For a function to be Rienmann integral, its upper integral and lower integral need to be the same. I don't understand the function they have given here where $x=r/2^n$ thus don't know how to apply to values of the bounds to the functions. Also how to work out the upper and lower sum from this?
On
For any fixed $n$ the function is zero on the whole interval up to $0,1/2^n,2/2^n,\dots, (2^n-1)/2^n,1$, where its value is $1$.
For example is $n=3$, then your function $f_3$ is $1$ at $0,1/8,2/8,3/8,4/8,5/8,6/8,7/8,8/8$ and zero everywhere else.

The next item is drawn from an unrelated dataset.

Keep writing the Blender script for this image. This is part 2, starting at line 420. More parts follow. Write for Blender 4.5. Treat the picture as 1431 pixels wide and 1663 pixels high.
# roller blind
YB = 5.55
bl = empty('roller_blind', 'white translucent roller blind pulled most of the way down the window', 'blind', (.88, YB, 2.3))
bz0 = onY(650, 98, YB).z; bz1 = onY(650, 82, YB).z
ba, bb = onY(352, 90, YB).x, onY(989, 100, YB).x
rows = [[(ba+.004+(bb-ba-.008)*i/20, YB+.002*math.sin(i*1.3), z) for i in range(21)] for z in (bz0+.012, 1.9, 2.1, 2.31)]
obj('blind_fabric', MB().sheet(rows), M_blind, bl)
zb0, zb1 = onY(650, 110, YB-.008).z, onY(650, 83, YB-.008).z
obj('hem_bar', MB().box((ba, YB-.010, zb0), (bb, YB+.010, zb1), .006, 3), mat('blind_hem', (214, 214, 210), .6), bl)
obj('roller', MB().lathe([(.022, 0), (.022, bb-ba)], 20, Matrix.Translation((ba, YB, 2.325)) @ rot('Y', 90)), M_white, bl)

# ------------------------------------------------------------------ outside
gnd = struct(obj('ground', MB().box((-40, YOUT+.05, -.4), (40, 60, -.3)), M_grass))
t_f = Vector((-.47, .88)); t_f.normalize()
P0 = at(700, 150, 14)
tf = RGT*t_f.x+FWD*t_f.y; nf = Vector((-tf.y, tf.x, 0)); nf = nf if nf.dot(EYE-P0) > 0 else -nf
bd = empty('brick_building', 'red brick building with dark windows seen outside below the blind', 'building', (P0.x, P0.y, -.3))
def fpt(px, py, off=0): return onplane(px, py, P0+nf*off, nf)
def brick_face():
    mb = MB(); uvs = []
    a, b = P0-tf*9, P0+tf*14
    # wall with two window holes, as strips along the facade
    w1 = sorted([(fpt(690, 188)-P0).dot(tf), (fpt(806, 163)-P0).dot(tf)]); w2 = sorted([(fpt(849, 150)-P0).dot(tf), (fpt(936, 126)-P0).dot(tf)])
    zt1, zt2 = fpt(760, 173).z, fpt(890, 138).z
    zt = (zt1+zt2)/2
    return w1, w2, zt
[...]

$f$ looks basically like $f_n$ but has more peaks: it is $1$ where $x=r/2^n$, $r,n\in\mathbb{N}$. So it is $1$ at $0,3/4,7/8,10/1224\ $ but not at $5/7,9/10,3/6\ $ or any irrational number.
Hint: for each fixed $n$ there is only a finite number of points of $x\in[0,1]$ s.t. $x = r/2^n$, $r\in\Bbb Z$. But the set of points $r/2^n\in[0,1]$ for some $r,n\in\Bbb Z$ is dense in $[0,1]$ (and in any subinterval).